Directive>
Find the lines holding the word "part" and collect them.

:: Available data ::

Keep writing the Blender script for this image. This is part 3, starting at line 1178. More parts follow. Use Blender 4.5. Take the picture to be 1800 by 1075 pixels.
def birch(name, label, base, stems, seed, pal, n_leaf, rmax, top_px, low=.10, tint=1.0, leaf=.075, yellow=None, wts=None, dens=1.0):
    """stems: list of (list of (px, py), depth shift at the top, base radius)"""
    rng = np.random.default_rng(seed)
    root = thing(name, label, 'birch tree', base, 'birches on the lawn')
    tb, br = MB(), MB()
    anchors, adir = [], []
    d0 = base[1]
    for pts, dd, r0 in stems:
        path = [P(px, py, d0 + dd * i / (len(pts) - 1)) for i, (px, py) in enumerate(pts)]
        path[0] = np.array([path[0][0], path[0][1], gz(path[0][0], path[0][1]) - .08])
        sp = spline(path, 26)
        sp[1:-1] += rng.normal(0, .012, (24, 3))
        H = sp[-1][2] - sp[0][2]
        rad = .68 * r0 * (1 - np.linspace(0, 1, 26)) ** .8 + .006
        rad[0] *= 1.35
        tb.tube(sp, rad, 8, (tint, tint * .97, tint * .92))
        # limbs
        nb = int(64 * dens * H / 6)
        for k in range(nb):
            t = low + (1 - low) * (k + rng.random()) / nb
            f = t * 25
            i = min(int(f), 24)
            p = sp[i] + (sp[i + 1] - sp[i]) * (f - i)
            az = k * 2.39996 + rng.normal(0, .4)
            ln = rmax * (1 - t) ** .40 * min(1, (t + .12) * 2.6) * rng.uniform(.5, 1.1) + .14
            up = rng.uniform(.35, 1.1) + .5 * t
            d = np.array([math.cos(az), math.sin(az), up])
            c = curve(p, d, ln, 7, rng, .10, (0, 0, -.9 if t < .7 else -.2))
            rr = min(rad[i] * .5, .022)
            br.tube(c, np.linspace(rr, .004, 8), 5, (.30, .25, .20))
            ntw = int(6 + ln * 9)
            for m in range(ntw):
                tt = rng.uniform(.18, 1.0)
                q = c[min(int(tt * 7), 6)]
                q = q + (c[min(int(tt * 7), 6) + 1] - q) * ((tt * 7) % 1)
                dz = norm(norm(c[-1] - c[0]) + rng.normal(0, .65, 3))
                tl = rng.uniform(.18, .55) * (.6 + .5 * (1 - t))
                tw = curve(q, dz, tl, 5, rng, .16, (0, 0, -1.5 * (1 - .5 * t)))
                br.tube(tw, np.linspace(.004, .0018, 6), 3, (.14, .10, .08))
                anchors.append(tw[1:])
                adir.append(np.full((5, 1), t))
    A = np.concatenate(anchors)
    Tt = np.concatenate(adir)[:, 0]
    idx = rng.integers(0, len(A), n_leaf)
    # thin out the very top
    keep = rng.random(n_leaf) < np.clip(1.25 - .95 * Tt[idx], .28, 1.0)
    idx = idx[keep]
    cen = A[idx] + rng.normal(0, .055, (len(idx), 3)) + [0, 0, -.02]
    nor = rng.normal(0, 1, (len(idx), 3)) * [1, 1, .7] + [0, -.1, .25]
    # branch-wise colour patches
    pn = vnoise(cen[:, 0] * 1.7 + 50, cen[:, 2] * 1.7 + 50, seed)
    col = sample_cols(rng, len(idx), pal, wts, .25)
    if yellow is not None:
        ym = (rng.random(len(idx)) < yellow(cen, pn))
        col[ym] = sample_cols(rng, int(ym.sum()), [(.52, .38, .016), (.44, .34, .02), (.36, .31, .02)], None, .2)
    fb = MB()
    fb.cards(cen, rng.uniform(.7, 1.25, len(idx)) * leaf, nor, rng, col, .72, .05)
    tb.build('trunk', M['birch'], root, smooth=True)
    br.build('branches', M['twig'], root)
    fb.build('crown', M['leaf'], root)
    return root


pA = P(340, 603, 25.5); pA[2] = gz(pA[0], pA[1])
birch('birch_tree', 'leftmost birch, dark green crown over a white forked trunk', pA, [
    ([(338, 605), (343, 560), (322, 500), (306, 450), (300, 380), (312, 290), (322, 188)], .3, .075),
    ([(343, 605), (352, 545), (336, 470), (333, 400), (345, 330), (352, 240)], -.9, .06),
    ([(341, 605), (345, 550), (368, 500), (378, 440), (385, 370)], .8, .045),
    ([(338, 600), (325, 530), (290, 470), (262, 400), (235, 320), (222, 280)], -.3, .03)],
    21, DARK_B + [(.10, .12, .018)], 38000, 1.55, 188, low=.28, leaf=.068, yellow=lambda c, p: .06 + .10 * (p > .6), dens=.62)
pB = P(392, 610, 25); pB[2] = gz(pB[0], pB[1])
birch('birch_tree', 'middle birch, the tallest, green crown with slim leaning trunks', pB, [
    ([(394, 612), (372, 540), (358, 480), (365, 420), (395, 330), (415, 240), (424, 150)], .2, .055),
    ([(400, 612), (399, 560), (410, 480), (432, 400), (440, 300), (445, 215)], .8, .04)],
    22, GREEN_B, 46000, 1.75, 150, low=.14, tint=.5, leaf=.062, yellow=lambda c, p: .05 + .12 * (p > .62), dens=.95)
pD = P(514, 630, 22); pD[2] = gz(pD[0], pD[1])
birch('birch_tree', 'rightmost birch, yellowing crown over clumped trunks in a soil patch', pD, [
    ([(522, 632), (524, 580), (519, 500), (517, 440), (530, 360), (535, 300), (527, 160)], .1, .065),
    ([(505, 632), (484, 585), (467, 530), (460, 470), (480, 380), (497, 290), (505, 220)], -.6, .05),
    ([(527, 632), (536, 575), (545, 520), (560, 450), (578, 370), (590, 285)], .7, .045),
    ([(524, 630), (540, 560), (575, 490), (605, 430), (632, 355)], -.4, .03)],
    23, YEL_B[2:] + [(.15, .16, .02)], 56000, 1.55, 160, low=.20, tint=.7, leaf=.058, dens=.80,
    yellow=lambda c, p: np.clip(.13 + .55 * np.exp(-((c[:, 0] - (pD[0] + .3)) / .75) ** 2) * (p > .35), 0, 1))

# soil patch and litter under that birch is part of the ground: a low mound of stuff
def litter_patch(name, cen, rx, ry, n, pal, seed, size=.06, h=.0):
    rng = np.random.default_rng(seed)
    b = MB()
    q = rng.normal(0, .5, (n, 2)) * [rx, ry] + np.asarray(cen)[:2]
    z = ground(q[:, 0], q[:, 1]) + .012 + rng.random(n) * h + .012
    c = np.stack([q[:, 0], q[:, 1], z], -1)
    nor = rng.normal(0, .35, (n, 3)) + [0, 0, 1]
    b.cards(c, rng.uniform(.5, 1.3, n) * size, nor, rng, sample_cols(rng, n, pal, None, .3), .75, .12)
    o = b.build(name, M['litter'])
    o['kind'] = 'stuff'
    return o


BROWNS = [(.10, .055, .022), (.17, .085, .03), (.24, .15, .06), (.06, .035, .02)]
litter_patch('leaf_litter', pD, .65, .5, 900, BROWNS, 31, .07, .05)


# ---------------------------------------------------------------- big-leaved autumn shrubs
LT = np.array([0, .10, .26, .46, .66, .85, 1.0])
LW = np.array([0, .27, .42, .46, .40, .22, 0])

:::

The output>
Keep writing the Blender script for this image. This is part 3, starting at line 1178. More parts follow. Use Blender 4.5. Take the picture to be 1800 by 1075 pixels.
# soil patch and litter under that birch is part of the ground: a low mound of stuff